Como
iban a ser obrer@s, si vivían como pequeño burgueses, si tenían
acceso al duplex, al adosado, a las vacaciones y, por encima, tenían
una seguridad social de cierta calidad, sus hijos iban a la
universidad publica, y sus mayores tenían pensiones “decentes” y
centros de día. Eso no era ser obrero, asociado toda la vida a
pobre; a los que se ven en los cines o en las fotos de los años 30 o
los 50. ¡No podía ser, ellos no eran obreros, eran “clase
media”!.
En
un rizar el rizo de la alienación, los años 90 y comienzos del
siglo XXI vieron como los asalariad@s se negaban a sí mismos. La
inmensa mayoría de ellos negaba su condición de trabajadores
asalariados, de obreros, repitiendo el tiempo que fichaban en la
entrada de la empresa que no eran obreros/las, que eran “clase
media”.Era una realidad inaudita ver la gente que vivía de su
salario, que hipotecaba su vida para conseguir una vivienda, negar lo
que eran. Todos constituyen el proletariado industrial, es decir
aquellos asalariados/as que con su trabajo modifican el producto
original (sea materia prima o no) aportándoles en ese proceso el
tiempo de trabajo necesario para su producción (trabajo abstracto).
Construya lo que construya, elabore lo que elabore, sea un producto
material como un coche, un barco o la transformación de bauxita en
aluminio, sea un producto inmaterial como un software, una aplicación
informática, una serie de TV o una película (aunque todos ellos
tengan un soporte material, un hardware donde se incorporan), es
proletariado industrial en su acepción mas tradicional. Con su
trabajo modifica el uso de la mercancía original de tal manera que
el consumo de la fuerza de trabajo produce un excedente económico,
incorporado a cada mercancía en particular (trabajo concreto). Este
tiempo de trabajo incorporado en el cambio en el valor de uso, la
plusvalía, adquiere su forma dineraria en el mercado, en la venta de
la mercancía en la competencia con otros productores de mercancías.
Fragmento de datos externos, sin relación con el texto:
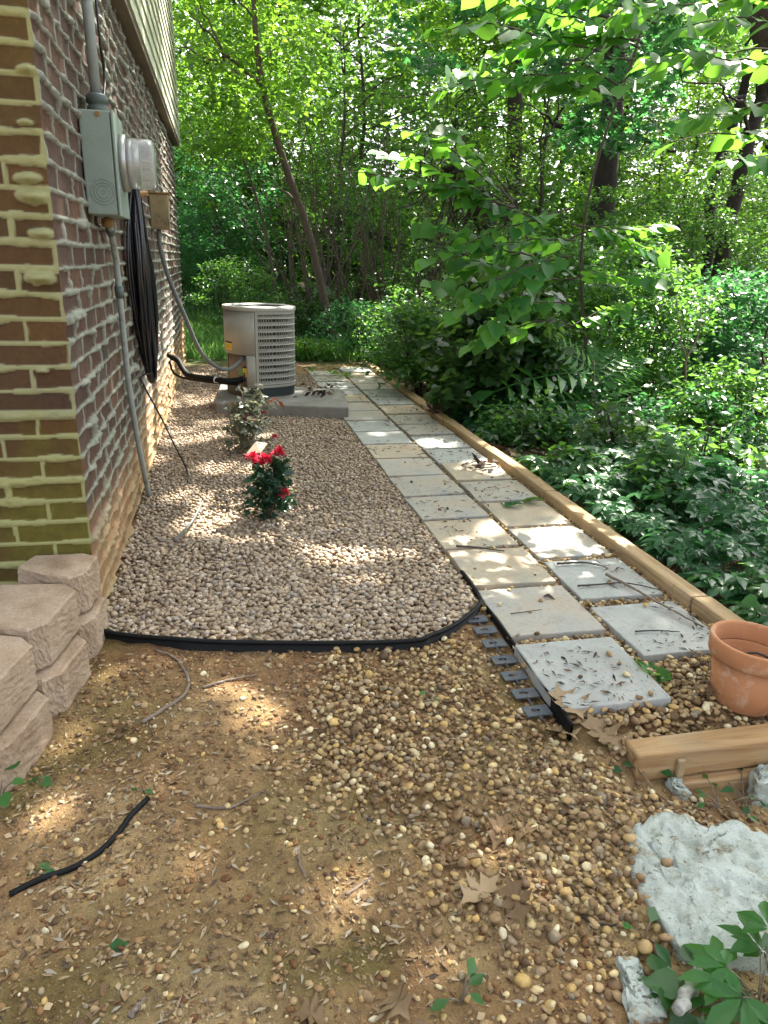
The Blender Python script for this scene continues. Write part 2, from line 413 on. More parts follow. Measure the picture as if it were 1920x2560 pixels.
# leaf templates: x along the leaf, y across, z up
def tmpl(v, f): return np.array(v, float), np.array(f, int)
LEAF = tmpl([(0,0,0),(.45,.27,.05),(1,0,-.08),(.45,-.27,.05),(.5,0,-.02)], [(0,4,1),(4,2,1),(0,3,4),(3,2,4)])
SLIM = tmpl([(0,0,0),(.4,.15,.04),(1,0,-.08),(.4,-.15,.04)], [(0,2,1),(0,3,2)])
_h = [(0,0,0),(-.10,.20,.03),(.0,.40,.05),(.25,.50,.05),(.55,.38,.02),(.82,.16,-.04),(1.02,0,-.1)]
_hv = _h + [(x,-y,z) for x, y, z in _h[1:6]] + [(.45,0,-.03)]
_ring = [0,1,2,3,4,5,6,11,10,9,8,7]
HEART = tmpl(_hv, [(12, _ring[(i+1) % 12], _ring[i]) for i in range(12)])
_o = [(0,0,0),(.15,.08,.02),(.25,.30,.04),(.36,.10,.01),(.52,.42,.04),(.62,.12,.0),(.80,.30,.0),(.84,.08,-.03),(1.05,0,-.1)]
_ov = _o + [(x,-y,z) for x, y, z in _o[1:8]] + [(.5,0,-.01)]
_oring = [0,1,2,3,4,5,6,7,8,15,14,13,12,11,10,9]
OAK = tmpl(_ov, [(16, _oring[(i+1) % 16], _oring[i]) for i in range(16)])
def palm_tmpl(n=5, w=.17):
    v, f = [(0,0,0)], []
    for i in range(n):
        a = RAD(-100+200*i/(n-1)); L = 1.0-.22*abs(i-(n-1)/2)
        c, s = math.cos(a), math.sin(a); o = len(v)
        for x, y, z in ((.06, 0, 0), (.30, w*.62, .04), (.60, w, .03), (.84, w*.5, -.05), (1.0, 0, -.13), (.84, -w*.5, -.05), (.60, -w, .03), (.30, -w*.62, .04), (.58, 0, -.02)):
            x *= L; v.append((c*x-s*y, s*x+c*y, z))
        f += [(o+8, o+(q+1) % 8, o+q) for q in range(8)]
    return tmpl(v, f)
PALM = palm_tmpl()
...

A través del incremento de la productividad del trabajo se
determinara el valor de la mercancía fuerza de trabajo. Nos hicieron
creer que estábamos todos empeñados en un mismo esfuerzo, el de
vivir cada día mejor. Como si para eso no hubiese quien tuviese que
vivir cada día peor. Como si el bien de unos no se afianzase en el
mal de otros. Extracciones a cielo abierto, pesca intensiva,
monocultivos, desforestación, maquilas, agro negocio, tierras
arruinadas, pueblos empobrecidos... Tan solo ganancias o pérdidas,
todo mesurado desde una perspectiva financiera, con ignorancia
expresa del costo humano y ecológico de todo ese modo de hacer. Pero
¿quien sufre las consecuencias de esa disparatada forma de pensar y
actuar? ¿Quien paga el costo? Es fácil ignorarlo, puesto que los
principales medios de difusión no nos informan de ello, sino que se
ocupan de distraernos a la par que de desinformarnos.
Destruir
la conciencia de clase ha costado poco esfuerzo a los opresores.
Consumismo, confort, apariencia de riqueza... Hemos sido sin siquiera
apercibirnos de ello la principal fuente de su poder. Recuperar ahora
esa conciencia va a costar lo suyo. Quizá se tarde años. Hemos
destruido la conciencia social y ahora no sabemos como empezar a
poner las piedras para construirla de nuevo. Mal lo tenemos si no lo
logramos, porque el ser humano para subsistir necesita ir codo a codo
con sus hermanos. Todos somos “clase media”. La manía del
capitalismo de reducir los salarios, destruir las conquistas
laborales de años de lucha, como las vacaciones, la jornada, etc.,
para recuperar la productividad demuestra cuanta razón tenía Marx
cuando establecía como una de las fuerzas contrarrestantes a las
crisis del capitalismo la reducción del valor de la fuerza de
trabajo. Es hora de volver a actuar en consecuencia, es la hora de
recuperar nuestra conciencia de clase.